Other fee increases include additional fees for EB-5 Immigrant Investor Providers

For EB-5 immigrant investor visas, the new proposals include a fee of $3,035, which is applied to the Annual Certification (Form I-924A) for employment-based immigrant visas in the fifth preference (EB-5) immigrant investor program for regional centers. This will make it more expensive for businesses that run EB-5 regional centers to provide services for applicants for EB-5 visas. Most EB-5 immigrant entrepreneur applications are made via EB-5 regional centers.

The proposed new rule also features provisions that would enable USCIS to request any benefits applicant to attend a biometric appointment – at a cost of $85 to the applicant. USCIS will also be entitled to decline applications lodged, in the event that checks are dishonored or if fees for biometric services are not included as part of an application.

Should the new filing fees get the go ahead which is likely, the new schedule would be applicable for a period of two years. Currently, applications filed with the US Department of Labor (DOL), in relation to immigrant and non-immigrant visa processes, do not require fees. However, there's the potential for the DOL to introduce fees for such applications in the future. There are no plans to do so at the moment.

Should the DOL implement fees, this will have an impact on the overall cost of employment-based immigration sponsorship.

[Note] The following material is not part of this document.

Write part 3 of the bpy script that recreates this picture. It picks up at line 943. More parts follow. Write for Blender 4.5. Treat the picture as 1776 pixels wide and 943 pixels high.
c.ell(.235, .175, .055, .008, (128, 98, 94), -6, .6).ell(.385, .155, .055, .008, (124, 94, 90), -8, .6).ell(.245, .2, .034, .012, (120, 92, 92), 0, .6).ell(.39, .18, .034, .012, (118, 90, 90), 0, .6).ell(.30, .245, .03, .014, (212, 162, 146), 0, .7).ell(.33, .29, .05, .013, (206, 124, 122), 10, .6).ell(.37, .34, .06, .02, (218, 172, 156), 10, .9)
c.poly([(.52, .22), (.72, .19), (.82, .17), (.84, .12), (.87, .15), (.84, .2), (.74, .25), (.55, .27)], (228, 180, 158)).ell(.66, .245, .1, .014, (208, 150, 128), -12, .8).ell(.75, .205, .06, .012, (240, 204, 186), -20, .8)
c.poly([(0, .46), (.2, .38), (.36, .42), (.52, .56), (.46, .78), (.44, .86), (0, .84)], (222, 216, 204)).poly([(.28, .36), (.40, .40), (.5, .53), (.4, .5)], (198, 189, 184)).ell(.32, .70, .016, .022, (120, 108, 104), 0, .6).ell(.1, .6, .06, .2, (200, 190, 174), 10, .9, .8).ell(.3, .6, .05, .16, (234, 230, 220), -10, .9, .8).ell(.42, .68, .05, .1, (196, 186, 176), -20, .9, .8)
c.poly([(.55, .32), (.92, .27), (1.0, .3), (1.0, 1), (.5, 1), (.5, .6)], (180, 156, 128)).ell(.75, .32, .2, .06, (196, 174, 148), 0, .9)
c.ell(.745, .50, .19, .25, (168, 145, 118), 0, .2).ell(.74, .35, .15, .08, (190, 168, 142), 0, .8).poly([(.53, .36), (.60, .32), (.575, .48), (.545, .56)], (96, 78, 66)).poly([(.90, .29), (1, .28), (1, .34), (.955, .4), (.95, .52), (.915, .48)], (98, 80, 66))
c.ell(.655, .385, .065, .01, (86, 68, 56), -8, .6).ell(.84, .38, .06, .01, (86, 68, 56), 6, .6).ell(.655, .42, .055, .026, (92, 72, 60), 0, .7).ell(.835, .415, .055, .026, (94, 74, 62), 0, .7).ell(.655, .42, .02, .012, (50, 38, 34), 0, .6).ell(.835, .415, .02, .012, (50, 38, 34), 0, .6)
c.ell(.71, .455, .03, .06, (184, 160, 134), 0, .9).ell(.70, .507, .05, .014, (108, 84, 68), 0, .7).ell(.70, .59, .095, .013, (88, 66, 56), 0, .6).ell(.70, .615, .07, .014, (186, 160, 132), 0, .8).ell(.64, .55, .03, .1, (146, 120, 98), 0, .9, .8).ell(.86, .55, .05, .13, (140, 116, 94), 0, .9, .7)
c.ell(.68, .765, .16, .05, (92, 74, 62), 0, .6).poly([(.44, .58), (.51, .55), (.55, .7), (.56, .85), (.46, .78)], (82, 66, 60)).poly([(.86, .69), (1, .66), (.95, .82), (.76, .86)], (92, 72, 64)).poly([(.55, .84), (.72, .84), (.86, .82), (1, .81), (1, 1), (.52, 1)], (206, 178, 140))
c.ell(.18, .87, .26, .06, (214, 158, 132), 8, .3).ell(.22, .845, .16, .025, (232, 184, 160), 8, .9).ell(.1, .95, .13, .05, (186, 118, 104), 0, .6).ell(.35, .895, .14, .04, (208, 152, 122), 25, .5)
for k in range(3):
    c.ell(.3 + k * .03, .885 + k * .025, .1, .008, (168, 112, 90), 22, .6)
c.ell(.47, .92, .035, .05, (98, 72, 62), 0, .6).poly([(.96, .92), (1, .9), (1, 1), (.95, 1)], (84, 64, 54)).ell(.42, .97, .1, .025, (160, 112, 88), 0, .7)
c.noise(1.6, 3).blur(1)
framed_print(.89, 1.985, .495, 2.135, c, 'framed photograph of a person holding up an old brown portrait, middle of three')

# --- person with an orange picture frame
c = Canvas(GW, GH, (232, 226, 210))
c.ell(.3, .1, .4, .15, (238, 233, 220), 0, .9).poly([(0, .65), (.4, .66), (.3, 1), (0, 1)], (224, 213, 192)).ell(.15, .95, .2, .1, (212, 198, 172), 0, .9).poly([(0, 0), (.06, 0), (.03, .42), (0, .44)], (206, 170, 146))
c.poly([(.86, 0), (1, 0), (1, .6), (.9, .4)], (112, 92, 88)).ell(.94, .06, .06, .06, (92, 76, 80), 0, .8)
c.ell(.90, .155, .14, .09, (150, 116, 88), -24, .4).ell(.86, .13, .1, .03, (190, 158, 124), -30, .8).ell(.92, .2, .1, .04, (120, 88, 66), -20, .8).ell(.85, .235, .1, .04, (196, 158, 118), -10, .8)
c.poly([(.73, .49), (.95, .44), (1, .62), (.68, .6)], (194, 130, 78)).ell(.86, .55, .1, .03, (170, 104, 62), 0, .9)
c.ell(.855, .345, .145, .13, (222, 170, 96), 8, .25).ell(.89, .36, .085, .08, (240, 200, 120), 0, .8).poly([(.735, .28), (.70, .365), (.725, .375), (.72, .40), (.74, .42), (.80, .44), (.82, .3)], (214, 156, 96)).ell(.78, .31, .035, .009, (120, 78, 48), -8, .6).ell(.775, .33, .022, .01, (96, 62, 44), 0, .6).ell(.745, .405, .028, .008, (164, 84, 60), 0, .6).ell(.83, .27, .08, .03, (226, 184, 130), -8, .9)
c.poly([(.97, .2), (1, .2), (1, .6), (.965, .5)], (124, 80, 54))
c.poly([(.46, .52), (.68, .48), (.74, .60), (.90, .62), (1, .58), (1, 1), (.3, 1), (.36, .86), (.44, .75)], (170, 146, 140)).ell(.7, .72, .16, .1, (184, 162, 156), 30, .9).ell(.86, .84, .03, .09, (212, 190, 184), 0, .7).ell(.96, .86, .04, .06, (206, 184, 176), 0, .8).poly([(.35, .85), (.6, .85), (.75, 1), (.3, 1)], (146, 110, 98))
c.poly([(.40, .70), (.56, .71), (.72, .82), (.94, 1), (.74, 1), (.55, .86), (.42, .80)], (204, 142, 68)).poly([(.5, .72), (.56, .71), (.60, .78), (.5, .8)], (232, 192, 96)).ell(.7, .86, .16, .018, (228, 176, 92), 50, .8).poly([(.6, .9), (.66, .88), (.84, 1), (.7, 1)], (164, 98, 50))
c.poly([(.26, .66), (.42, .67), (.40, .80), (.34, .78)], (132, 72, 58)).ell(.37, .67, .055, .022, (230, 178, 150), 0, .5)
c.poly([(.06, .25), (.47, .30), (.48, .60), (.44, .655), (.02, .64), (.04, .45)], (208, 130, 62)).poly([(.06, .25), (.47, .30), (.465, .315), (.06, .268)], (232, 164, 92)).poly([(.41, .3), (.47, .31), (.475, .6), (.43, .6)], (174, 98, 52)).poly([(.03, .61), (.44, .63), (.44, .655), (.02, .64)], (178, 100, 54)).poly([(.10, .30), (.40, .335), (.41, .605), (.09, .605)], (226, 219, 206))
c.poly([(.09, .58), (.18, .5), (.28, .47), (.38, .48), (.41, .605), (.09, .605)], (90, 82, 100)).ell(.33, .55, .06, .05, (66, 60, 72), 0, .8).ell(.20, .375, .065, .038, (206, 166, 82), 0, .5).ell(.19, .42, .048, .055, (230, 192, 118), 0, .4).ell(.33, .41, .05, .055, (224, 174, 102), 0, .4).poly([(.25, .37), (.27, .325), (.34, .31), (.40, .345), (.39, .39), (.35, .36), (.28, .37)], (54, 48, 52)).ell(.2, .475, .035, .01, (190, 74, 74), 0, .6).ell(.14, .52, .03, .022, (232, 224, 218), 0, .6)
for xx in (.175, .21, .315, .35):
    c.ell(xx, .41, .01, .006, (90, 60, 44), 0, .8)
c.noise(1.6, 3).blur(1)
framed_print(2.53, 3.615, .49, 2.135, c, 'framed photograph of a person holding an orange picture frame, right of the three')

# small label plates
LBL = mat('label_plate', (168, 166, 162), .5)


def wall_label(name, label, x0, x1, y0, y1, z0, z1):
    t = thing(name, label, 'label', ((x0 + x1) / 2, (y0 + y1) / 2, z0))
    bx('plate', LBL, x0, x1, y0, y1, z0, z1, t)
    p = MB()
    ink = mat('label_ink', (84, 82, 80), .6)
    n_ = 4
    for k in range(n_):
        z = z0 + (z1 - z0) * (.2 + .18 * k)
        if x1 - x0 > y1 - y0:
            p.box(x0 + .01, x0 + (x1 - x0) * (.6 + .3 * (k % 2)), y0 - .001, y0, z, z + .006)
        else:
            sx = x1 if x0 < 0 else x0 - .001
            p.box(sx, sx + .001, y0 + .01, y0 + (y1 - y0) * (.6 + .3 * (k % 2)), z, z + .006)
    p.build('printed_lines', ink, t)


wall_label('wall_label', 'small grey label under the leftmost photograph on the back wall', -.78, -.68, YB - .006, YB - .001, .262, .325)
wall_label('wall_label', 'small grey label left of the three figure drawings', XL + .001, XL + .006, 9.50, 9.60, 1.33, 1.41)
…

Critics of the proposed fee increases say that although the USCIS has not increased fees since November 2010, the current level of service is poor and therefore, the USA visa fee increases cannot be justified.

Presently, the fee increases are proposals only, but will most likely become final fee increases without any major, if any, changes. It's understood that the fee increases will most likely occur late in the summer.